● **WRITTEN TASK**: Omitting the pictures, copy exactly each line from the one containing "Generate a USD" up to and including the one containing "UsdGeom.Scope.Define(stage, '/World/Looks')".
---------- DATA EXTRACT
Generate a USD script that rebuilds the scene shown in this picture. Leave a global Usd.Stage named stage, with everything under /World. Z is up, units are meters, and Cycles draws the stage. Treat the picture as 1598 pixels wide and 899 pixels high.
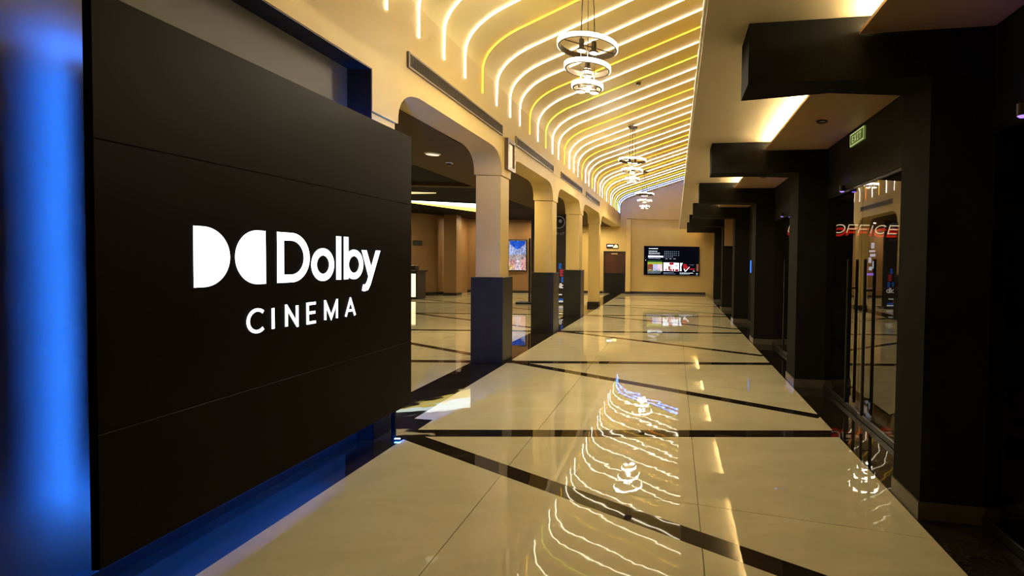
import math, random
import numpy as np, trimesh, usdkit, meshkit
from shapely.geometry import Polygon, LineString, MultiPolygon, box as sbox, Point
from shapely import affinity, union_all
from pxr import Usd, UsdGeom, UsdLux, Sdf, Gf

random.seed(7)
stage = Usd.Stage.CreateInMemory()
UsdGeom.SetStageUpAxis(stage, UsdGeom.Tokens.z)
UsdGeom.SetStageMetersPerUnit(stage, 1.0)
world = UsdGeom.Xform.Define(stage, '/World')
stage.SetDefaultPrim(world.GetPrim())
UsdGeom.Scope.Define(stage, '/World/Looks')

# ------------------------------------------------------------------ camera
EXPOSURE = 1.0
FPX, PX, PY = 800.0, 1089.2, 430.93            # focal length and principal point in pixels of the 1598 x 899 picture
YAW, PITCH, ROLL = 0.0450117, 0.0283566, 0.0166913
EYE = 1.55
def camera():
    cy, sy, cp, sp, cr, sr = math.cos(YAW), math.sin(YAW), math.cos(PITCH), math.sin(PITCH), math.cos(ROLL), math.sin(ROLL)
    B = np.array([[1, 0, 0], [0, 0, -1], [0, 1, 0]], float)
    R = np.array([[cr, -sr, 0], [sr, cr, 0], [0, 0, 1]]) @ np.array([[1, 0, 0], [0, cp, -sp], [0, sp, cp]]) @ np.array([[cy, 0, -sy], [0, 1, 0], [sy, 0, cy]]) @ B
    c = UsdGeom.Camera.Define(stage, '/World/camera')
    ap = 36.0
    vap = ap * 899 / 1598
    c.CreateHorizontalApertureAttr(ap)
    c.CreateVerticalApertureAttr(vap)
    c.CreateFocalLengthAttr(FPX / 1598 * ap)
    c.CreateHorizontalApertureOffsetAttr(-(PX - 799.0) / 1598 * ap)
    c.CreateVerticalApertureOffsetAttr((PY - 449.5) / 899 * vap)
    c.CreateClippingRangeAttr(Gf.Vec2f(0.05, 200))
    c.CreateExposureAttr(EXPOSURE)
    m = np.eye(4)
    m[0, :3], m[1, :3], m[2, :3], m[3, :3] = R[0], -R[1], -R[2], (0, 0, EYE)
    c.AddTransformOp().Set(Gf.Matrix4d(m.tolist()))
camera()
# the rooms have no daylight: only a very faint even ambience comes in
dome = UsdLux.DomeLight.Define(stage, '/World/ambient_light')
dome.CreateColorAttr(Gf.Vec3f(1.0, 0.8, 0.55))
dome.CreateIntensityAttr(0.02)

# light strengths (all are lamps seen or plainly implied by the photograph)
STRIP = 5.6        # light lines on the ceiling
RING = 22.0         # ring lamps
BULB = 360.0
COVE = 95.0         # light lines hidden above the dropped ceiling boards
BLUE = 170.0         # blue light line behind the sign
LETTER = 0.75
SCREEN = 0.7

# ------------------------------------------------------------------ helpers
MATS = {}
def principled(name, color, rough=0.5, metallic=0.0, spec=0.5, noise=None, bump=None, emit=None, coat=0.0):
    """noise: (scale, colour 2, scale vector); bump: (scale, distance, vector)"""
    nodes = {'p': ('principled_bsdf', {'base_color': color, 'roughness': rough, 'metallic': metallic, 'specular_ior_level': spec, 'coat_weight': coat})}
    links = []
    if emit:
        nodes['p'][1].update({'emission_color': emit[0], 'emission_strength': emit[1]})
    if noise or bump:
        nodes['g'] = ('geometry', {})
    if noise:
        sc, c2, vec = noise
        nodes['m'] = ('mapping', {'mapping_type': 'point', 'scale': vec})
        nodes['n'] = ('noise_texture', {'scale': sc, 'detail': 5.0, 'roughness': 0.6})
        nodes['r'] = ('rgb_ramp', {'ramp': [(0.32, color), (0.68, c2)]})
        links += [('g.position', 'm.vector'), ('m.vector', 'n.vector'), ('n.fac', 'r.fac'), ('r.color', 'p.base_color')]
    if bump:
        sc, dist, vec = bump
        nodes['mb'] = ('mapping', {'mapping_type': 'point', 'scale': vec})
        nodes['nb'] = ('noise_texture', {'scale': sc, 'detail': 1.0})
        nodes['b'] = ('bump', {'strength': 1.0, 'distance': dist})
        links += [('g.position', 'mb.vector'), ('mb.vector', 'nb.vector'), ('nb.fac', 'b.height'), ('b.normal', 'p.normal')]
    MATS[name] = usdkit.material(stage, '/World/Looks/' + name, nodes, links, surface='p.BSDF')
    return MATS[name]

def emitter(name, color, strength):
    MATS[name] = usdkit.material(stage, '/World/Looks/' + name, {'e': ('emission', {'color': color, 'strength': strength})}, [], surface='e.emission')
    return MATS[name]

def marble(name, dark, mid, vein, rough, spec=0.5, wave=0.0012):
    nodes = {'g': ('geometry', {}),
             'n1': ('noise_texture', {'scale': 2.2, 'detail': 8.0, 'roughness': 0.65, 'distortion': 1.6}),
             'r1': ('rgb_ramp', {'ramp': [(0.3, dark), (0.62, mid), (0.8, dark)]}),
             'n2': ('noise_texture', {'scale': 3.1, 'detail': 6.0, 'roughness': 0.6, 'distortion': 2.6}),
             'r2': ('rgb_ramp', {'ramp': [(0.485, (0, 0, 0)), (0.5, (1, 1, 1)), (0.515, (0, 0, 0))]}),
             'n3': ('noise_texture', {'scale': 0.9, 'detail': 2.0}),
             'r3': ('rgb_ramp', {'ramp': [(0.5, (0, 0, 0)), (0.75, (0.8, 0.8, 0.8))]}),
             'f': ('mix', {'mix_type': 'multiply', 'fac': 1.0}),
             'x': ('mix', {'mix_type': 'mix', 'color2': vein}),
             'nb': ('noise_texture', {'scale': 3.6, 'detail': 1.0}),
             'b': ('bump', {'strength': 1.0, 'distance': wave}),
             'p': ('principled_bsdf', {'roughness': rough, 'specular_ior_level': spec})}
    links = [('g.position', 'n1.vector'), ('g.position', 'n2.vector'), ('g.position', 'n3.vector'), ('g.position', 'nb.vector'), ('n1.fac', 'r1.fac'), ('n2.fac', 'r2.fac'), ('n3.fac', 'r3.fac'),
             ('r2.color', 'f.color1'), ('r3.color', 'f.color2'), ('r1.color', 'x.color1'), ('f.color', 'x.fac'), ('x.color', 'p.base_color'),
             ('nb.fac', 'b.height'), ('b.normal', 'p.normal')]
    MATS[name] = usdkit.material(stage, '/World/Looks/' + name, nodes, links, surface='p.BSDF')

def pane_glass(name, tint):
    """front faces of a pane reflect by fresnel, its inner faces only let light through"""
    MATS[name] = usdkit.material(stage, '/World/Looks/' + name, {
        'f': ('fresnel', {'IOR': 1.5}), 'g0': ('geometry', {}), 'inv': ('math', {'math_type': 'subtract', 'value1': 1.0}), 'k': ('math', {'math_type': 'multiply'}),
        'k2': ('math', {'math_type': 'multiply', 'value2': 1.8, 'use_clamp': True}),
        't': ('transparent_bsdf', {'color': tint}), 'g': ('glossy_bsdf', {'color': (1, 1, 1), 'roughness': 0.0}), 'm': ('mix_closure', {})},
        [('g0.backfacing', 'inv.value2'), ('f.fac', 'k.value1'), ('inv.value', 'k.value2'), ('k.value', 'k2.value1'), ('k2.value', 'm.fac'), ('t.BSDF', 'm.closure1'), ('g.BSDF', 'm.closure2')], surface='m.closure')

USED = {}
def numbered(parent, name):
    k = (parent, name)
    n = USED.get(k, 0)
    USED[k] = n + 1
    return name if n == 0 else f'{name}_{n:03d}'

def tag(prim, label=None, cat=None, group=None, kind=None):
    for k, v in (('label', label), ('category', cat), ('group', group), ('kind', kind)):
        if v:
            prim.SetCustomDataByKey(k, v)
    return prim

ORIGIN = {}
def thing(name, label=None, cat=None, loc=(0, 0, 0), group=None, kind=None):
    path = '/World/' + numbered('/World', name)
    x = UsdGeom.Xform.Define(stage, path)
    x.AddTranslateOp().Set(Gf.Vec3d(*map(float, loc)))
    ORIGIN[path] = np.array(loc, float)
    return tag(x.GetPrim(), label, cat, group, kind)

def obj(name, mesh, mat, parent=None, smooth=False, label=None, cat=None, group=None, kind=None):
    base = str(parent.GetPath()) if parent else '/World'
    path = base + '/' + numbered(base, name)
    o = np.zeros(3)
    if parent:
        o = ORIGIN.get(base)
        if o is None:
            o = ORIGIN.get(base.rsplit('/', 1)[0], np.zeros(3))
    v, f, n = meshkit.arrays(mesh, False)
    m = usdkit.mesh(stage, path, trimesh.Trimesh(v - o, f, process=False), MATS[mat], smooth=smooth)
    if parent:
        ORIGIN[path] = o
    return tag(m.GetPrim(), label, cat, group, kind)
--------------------
---------- DATA EXTRACT
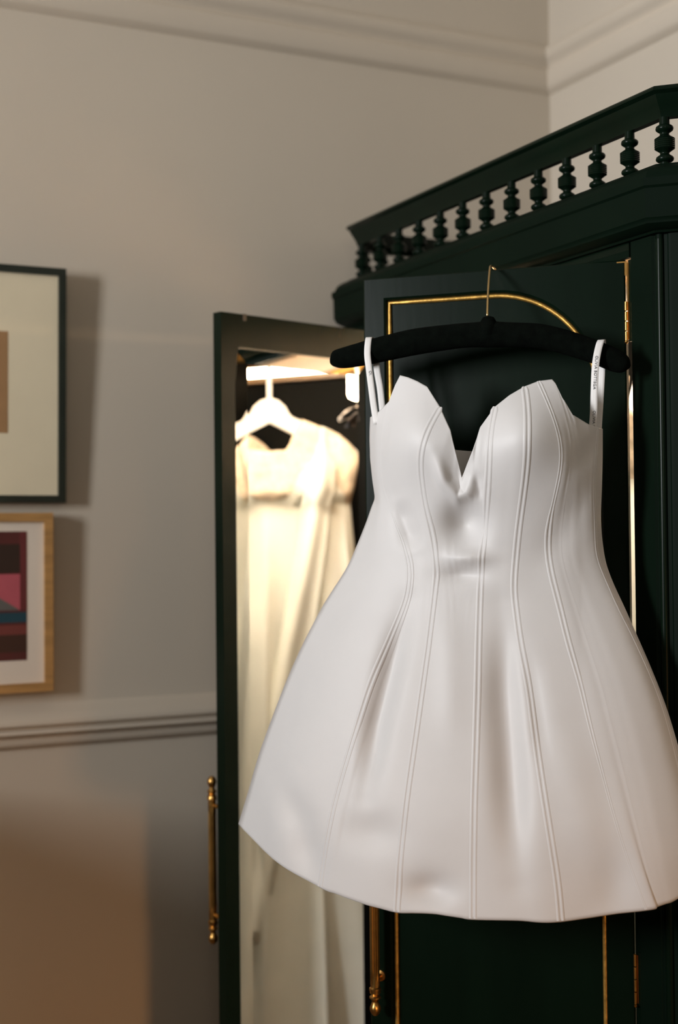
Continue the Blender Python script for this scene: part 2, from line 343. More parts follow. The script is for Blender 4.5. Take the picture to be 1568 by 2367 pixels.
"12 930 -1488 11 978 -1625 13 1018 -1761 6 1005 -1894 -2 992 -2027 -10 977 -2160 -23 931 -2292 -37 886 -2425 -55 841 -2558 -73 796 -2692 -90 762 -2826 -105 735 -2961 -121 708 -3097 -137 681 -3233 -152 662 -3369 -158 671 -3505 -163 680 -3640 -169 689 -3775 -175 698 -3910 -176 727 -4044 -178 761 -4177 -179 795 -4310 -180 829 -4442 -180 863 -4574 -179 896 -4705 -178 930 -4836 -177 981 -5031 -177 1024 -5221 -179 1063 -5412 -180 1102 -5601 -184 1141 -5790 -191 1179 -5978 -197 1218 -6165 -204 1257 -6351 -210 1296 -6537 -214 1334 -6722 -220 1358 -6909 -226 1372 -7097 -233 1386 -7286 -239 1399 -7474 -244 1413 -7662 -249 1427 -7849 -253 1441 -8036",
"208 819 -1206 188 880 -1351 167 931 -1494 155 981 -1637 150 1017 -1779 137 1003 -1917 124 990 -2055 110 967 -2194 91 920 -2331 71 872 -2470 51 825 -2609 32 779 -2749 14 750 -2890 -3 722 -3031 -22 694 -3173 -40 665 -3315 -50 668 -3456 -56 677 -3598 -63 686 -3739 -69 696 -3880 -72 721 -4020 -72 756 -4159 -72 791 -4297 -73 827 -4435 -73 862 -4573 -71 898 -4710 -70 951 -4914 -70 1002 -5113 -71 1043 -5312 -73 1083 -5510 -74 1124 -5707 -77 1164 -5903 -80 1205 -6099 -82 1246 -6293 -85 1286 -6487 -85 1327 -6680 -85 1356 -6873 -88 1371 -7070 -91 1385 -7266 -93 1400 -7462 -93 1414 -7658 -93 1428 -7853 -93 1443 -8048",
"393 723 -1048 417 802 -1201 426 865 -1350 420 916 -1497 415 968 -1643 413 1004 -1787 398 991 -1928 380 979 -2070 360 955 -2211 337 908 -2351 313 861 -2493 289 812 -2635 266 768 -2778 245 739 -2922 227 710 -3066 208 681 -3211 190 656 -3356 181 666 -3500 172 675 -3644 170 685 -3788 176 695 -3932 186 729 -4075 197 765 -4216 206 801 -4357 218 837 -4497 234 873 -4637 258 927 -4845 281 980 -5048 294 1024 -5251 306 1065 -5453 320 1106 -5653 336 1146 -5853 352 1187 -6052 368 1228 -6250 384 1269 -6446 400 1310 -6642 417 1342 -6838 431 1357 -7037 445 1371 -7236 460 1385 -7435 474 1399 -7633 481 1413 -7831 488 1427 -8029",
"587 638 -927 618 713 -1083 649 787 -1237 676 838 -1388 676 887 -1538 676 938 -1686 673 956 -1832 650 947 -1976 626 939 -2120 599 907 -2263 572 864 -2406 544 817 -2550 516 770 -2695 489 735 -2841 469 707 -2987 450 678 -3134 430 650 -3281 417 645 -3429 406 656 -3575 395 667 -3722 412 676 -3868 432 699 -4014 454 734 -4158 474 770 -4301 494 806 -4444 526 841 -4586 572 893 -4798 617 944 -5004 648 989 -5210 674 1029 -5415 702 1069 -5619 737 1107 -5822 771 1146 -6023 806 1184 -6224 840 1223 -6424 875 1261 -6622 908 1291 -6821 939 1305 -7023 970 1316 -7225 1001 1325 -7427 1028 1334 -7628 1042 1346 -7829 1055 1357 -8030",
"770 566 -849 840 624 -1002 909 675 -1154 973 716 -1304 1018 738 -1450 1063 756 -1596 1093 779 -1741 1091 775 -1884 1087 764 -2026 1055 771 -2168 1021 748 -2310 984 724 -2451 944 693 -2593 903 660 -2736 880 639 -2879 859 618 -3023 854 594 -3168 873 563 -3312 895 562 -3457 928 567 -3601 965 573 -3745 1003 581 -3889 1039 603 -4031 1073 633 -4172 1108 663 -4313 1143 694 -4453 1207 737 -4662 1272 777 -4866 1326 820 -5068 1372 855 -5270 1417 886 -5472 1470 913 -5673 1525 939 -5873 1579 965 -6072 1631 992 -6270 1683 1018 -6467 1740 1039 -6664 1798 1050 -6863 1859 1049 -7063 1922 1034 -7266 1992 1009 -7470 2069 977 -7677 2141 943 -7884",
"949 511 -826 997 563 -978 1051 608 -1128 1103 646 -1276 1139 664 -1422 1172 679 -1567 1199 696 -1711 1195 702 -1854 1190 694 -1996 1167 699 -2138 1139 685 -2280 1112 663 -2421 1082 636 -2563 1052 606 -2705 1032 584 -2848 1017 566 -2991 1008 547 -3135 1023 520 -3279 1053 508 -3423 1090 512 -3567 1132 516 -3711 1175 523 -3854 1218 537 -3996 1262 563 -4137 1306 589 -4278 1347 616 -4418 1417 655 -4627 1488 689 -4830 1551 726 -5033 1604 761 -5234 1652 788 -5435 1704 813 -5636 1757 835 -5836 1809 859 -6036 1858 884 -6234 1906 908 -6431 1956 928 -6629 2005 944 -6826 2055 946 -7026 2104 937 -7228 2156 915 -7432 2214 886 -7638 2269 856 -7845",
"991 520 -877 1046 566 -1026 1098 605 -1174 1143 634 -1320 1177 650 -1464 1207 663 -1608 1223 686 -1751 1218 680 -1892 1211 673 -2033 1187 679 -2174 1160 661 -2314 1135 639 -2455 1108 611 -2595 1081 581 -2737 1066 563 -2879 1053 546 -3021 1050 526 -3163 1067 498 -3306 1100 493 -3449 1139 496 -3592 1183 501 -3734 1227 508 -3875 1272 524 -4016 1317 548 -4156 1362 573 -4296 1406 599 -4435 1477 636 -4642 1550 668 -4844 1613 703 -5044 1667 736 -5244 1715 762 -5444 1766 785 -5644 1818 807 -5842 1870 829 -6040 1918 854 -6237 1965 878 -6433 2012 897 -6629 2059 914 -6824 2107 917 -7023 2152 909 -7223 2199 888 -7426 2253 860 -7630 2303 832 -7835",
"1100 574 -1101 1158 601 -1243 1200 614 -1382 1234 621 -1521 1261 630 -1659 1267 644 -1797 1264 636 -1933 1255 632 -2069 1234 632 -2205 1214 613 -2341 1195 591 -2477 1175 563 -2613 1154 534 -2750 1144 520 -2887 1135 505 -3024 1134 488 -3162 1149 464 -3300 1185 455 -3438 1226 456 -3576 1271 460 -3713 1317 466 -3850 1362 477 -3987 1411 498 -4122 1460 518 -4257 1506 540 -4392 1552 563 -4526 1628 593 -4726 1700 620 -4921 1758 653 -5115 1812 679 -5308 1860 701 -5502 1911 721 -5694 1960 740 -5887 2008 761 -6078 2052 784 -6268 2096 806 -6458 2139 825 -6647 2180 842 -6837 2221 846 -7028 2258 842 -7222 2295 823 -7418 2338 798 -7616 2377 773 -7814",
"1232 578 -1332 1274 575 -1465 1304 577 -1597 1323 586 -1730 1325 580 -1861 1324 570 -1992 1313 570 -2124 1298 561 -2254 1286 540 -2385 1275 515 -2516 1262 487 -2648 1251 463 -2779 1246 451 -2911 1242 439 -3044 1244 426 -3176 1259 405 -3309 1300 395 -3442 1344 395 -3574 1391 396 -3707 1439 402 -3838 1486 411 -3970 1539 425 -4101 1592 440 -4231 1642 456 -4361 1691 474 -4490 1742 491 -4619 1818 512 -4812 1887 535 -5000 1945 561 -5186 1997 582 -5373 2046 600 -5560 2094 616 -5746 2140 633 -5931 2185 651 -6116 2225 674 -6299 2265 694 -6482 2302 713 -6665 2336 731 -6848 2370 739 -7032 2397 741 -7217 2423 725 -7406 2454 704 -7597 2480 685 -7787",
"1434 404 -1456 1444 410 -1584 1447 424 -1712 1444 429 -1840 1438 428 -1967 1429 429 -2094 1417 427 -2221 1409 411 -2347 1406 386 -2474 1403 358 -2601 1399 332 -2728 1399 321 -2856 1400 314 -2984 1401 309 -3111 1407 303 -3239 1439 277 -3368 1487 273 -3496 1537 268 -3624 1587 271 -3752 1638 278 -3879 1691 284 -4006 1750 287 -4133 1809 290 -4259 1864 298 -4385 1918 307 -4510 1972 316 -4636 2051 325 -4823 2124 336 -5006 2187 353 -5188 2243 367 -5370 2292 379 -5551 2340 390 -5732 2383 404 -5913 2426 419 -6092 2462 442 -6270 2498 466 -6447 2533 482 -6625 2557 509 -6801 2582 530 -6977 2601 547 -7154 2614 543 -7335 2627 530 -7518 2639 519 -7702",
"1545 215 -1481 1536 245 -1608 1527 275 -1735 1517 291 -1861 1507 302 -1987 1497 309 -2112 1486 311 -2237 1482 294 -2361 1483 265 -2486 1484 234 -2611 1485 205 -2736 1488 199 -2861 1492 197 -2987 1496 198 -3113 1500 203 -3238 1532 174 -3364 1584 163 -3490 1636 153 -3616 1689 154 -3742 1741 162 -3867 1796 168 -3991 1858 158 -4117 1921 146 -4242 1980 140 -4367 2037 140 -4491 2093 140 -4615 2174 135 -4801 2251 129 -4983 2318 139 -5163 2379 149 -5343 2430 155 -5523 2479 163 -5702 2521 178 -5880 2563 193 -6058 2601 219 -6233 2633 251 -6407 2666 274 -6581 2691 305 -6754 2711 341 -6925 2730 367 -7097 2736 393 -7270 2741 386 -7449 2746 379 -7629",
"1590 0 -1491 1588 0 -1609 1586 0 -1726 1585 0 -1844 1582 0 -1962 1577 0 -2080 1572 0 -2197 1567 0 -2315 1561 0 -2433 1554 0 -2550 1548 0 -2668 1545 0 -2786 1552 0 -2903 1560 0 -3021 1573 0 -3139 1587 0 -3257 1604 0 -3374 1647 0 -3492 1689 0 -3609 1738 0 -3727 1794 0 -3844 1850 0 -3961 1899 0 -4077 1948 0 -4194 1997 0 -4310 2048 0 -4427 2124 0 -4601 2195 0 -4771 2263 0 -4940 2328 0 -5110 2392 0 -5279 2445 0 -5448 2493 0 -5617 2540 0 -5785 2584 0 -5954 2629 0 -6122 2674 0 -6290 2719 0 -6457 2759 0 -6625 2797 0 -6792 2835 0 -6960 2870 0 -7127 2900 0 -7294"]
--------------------
---------- DATA EXTRACT
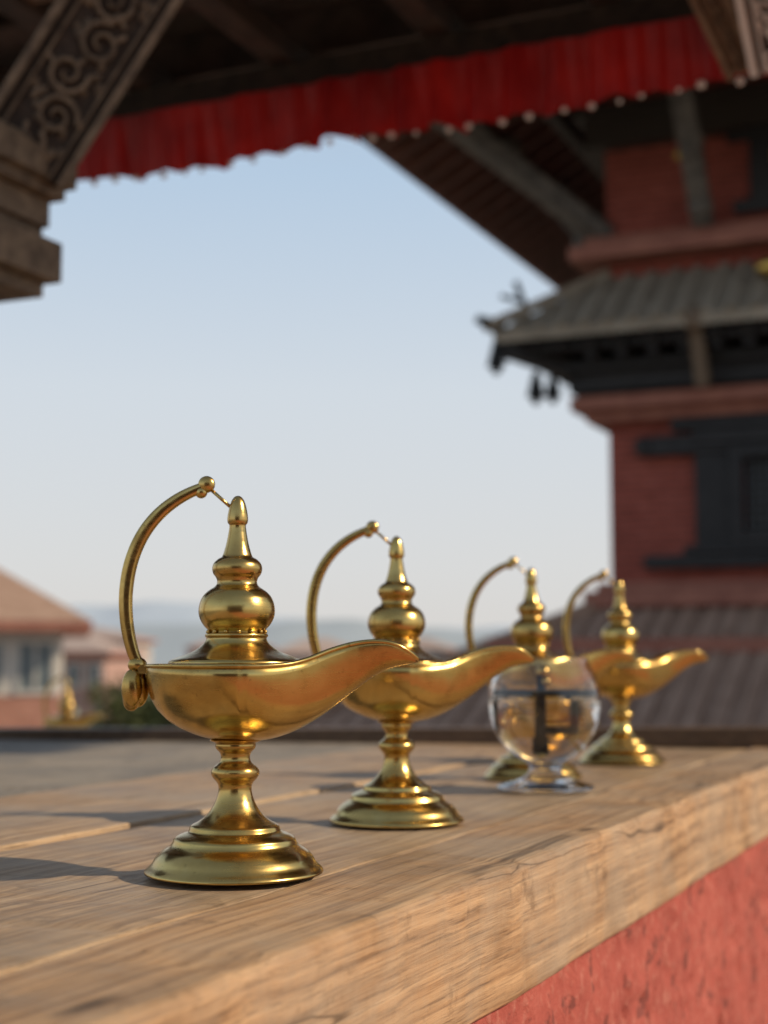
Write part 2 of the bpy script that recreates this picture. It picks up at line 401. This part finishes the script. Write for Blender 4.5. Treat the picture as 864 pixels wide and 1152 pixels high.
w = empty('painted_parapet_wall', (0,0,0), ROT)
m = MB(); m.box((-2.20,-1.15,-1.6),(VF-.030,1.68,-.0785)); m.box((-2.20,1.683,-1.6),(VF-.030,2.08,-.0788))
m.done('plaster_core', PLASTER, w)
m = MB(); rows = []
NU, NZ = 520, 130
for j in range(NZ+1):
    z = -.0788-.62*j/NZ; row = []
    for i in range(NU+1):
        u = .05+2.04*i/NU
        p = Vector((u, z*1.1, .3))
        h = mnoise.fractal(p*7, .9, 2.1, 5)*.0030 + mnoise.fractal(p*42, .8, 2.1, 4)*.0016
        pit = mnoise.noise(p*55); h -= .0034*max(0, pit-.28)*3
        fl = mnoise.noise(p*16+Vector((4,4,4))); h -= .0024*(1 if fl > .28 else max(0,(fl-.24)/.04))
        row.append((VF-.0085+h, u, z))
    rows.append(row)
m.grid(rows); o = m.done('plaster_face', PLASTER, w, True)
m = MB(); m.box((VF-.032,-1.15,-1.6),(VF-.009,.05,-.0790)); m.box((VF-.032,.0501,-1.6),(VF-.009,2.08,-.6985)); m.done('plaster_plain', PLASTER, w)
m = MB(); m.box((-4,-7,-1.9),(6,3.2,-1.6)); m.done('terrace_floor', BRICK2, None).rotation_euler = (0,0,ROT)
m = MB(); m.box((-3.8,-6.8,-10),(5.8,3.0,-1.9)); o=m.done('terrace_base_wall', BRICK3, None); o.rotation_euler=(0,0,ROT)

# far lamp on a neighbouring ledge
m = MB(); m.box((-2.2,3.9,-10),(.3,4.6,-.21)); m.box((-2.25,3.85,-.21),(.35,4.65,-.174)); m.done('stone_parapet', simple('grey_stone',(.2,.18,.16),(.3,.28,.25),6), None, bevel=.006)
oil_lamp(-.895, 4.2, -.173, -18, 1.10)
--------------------
● **EXERCISE ANSWER**:
Generate a USD script that rebuilds the scene shown in this picture. Leave a global Usd.Stage named stage, with everything under /World. Z is up, units are meters, and Cycles draws the stage. Treat the picture as 1598 pixels wide and 899 pixels high.
import math, random
import numpy as np, trimesh, usdkit, meshkit
from shapely.geometry import Polygon, LineString, MultiPolygon, box as sbox, Point
from shapely import affinity, union_all
from pxr import Usd, UsdGeom, UsdLux, Sdf, Gf

random.seed(7)
stage = Usd.Stage.CreateInMemory()
UsdGeom.SetStageUpAxis(stage, UsdGeom.Tokens.z)
UsdGeom.SetStageMetersPerUnit(stage, 1.0)
world = UsdGeom.Xform.Define(stage, '/World')
stage.SetDefaultPrim(world.GetPrim())
UsdGeom.Scope.Define(stage, '/World/Looks')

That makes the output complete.